Remembering 100 years

By Lois (Smith) Miller

My father, L. A. Smith, came on a train to the Panhandle with his folks from Michigan in 1909. He rode with the horses in one boxcar while the family possessions were in another. I was born April 5, 1915 on a farm 5 miles north of Hereford in the Progressive community. My grandmother Smith acted as midwife.

When I was 5 years old, I began driving a horse and buggy 4 miles to the Askren School.

At age 9, I trusted Jesus as my Savior and was baptized in a horse tank. We held church services in the schoolhouse. Daddy was Sunday School Superintendent and sponsored singing schools with Stamps-Baxter Music. We were always attending singing conventions around the community.

We moved to another farm north of Dawn, where I helped milk lots of cows and then put most of the milk and cream in 10-gallon cans to ship them on the train.

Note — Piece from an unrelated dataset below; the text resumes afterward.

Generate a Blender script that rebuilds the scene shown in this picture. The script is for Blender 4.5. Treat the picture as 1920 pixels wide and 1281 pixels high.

After grade school in Dawn, I drove a Model A to Hereford High School until I graduated in 1932. I attended West Texas State Normal College in Canyon, working in the Randall Hall kitchen to help pay for room and board.

My family had moved into Dawn and I met Norman Miller at a program in the schoolhouse there. We married in 1935. My mother's maiden name was Miller and she married a man named Smith; I was a Smith and married a Miller.

Norman was a farmer. To survive the dust bowl and the depression, he planted trees (you might still see some of them) along highways around the Panhandle for the WPA. He helped build the new church building in Dawn and became a deacon there.

We raised four children while I taught music and worked in the church and school cafeteria in Dawn. At one time, there were six women named Lois living in the tiny little Dawn, Texas community.

After Norman died in 1960, I finished college at WT and applied to teach school in Farwell. As I was driving through Friona, I noticed how pretty the trees on the school campus were, so I applied here. Mr. Gee hired me the next day. I moved to Friona and taught the 4th grade until 1983.

I was also a Sunday school teacher and helped start the Friona Public Library in the building on 7th Street across from the park. I sang in the church choir and was a member of the Women's Study Club.

I love the people in Friona and remember especially my good friends who have passed on: Wana Brewer, Carmaleet Truitt, Jessie Douglas, and Effie Hicks.

Lois will celebrate her 100th birthday April 5, 2015.